* WHAT THE EXERCISE ASKS
Exclude the pictures and reproduce the remaining data exactly as written.

* SUPPLIED MATERIAL
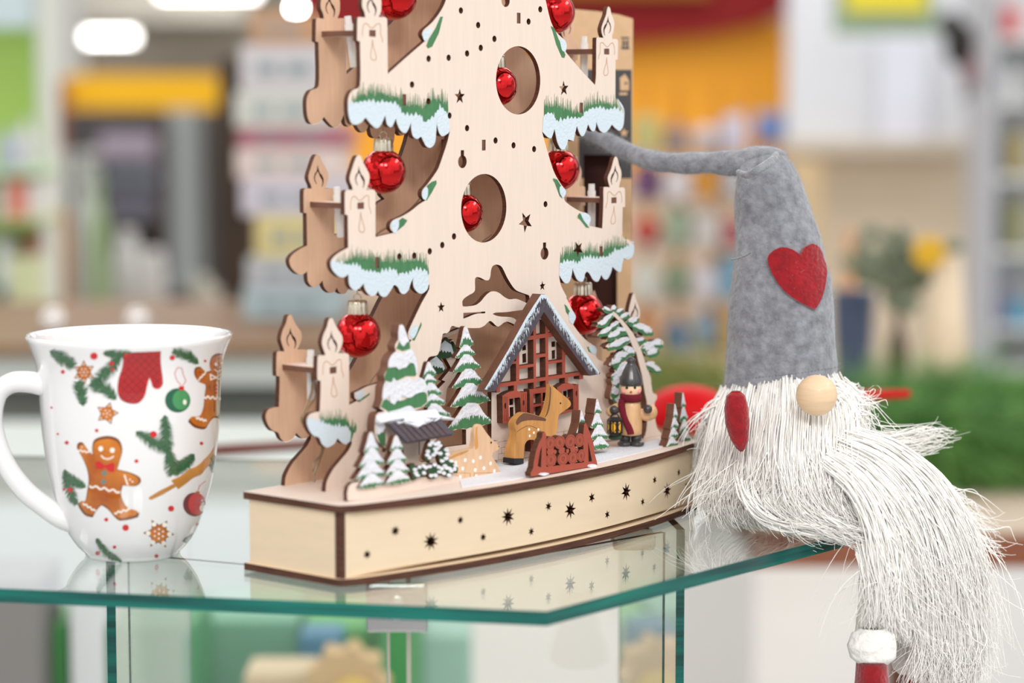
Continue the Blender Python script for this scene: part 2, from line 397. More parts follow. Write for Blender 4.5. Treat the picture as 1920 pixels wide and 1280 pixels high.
t2R = r2([(1240, 28), (1300, 80), (1340, 160), (1342, 260), (1330, 360), (1290, 415), (1240, 390), (1195, 340), (1150, 410), (1100, 440), (1050, 410), (1020, 340), (1008, 300), (1000, 380), (975, 425), (940, 400), (910, 335), (890, 400), (860, 470), (830, 480), (800, 430), (775, 355), (750, 460), (735, 540), (700, 530), (670, 520), (650, 590), (620, 640), (580, 630), (540, 550), (515, 430), (505, 390), (490, 450), (465, 505), (420, 490), (362, 428)])
e3R = r2([(380, 500), (430, 680), (500, 900), (570, 1030), (640, 1130), (645, 1170), (625, 1215)]) + r3([(510, 110), (600, 180), (700, 235), (760, 250), (810, 290), (812, 340), (800, 405), (955, 437)])
cd3R = r2([(1096, 1300), (1098, 1100), (1115, 1090), (1175, 1095), (1155, 1030), (1150, 970), (1190, 870), (1220, 760), (1240, 722), (1265, 745), (1285, 830), (1310, 900), (1310, 980), (1290, 1060), (1285, 1095), (1340, 1097), (1355, 1120), (1357, 1330), (1328, 1332)]) + r3([(1200, 532)])
t3R = r3([(1270, 570), (1325, 620), (1335, 680), (1320, 760), (1270, 805), (1210, 795), (1192, 860), (1180, 940), (1155, 960), (1110, 930), (1075, 893), (1050, 980), (1010, 1045), (970, 1040), (940, 990), (910, 1060), (880, 1075), (840, 1050), (800, 980), (770, 955), (745, 980), (730, 1050), (700, 1075), (650, 1050), (610, 960), (595, 905), (585, 990), (560, 1070), (530, 1095), (490, 1080), (436, 998)])
e4R = r3([(460, 1120), (530, 1260)]) + r7([(1160, 110), (1230, 250), (1275, 330), (1270, 370), (1245, 438), (1320, 540), (1420, 640), (1480, 680), (1530, 730), (1515, 795), (1540, 850), (1600, 880)]) + [(1150, 690), (1174, 692)]
cd4R = [(1174, 640), (1172, 638), (1172, 610), (1175, 608), (1182, 608), (1178, 592), (1180, 575), (1186, 552), (1189, 549), (1193, 562), (1199, 578), (1200, 592), (1194, 608), (1203, 608), (1206, 611), (1206, 640), (1203, 640), (1203, 690)]
t4R = [(1215, 698), (1221, 708), (1220, 722), (1212, 730), (1205, 726), (1202, 738), (1194, 745), (1186, 736), (1181, 745), (1173, 742)]
f4R = [(1180, 765), (1200, 790), (1208, 813)]
footL = c6([(835, 1148), (850, 1040), (920, 900), (1000, 800), (1100, 680), (1148, 590)])
out_px = footL + t4L + t4Lu + cd4L + e4L + t3s + t3L + t3Lu + cd3L + e3L + t2L + t2Lu + cd2L + e2L + top + e2R + cd2R + t2R + e3R + cd3R + t3R + e4R + cd4R + t4R + f4R
OUT = smooth(PX(out_px, VF), 4)
OUT = [(u, max(z, ZT)) for u, z in OUT]
OUT[0] = (OUT[0][0], ZT); uR = OUT[-1][0]
OUT.append((uR, ZT))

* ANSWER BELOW
Continue the Blender Python script for this scene: part 2, from line 397. More parts follow. Write for Blender 4.5. Treat the picture as 1920 pixels wide and 1280 pixels high.
t2R = r2([(1240, 28), (1300, 80), (1340, 160), (1342, 260), (1330, 360), (1290, 415), (1240, 390), (1195, 340), (1150, 410), (1100, 440), (1050, 410), (1020, 340), (1008, 300), (1000, 380), (975, 425), (940, 400), (910, 335), (890, 400), (860, 470), (830, 480), (800, 430), (775, 355), (750, 460), (735, 540), (700, 530), (670, 520), (650, 590), (620, 640), (580, 630), (540, 550), (515, 430), (505, 390), (490, 450), (465, 505), (420, 490), (362, 428)])
e3R = r2([(380, 500), (430, 680), (500, 900), (570, 1030), (640, 1130), (645, 1170), (625, 1215)]) + r3([(510, 110), (600, 180), (700, 235), (760, 250), (810, 290), (812, 340), (800, 405), (955, 437)])
cd3R = r2([(1096, 1300), (1098, 1100), (1115, 1090), (1175, 1095), (1155, 1030), (1150, 970), (1190, 870), (1220, 760), (1240, 722), (1265, 745), (1285, 830), (1310, 900), (1310, 980), (1290, 1060), (1285, 1095), (1340, 1097), (1355, 1120), (1357, 1330), (1328, 1332)]) + r3([(1200, 532)])
t3R = r3([(1270, 570), (1325, 620), (1335, 680), (1320, 760), (1270, 805), (1210, 795), (1192, 860), (1180, 940), (1155, 960), (1110, 930), (1075, 893), (1050, 980), (1010, 1045), (970, 1040), (940, 990), (910, 1060), (880, 1075), (840, 1050), (800, 980), (770, 955), (745, 980), (730, 1050), (700, 1075), (650, 1050), (610, 960), (595, 905), (585, 990), (560, 1070), (530, 1095), (490, 1080), (436, 998)])
e4R = r3([(460, 1120), (530, 1260)]) + r7([(1160, 110), (1230, 250), (1275, 330), (1270, 370), (1245, 438), (1320, 540), (1420, 640), (1480, 680), (1530, 730), (1515, 795), (1540, 850), (1600, 880)]) + [(1150, 690), (1174, 692)]
cd4R = [(1174, 640), (1172, 638), (1172, 610), (1175, 608), (1182, 608), (1178, 592), (1180, 575), (1186, 552), (1189, 549), (1193, 562), (1199, 578), (1200, 592), (1194, 608), (1203, 608), (1206, 611), (1206, 640), (1203, 640), (1203, 690)]
t4R = [(1215, 698), (1221, 708), (1220, 722), (1212, 730), (1205, 726), (1202, 738), (1194, 745), (1186, 736), (1181, 745), (1173, 742)]
f4R = [(1180, 765), (1200, 790), (1208, 813)]
footL = c6([(835, 1148), (850, 1040), (920, 900), (1000, 800), (1100, 680), (1148, 590)])
out_px = footL + t4L + t4Lu + cd4L + e4L + t3s + t3L + t3Lu + cd3L + e3L + t2L + t2Lu + cd2L + e2L + top + e2R + cd2R + t2R + e3R + cd3R + t3R + e4R + cd4R + t4R + f4R
OUT = smooth(PX(out_px, VF), 4)
OUT = [(u, max(z, ZT)) for u, z in OUT]
OUT[0] = (OUT[0][0], ZT); uR = OUT[-1][0]
OUT.append((uR, ZT))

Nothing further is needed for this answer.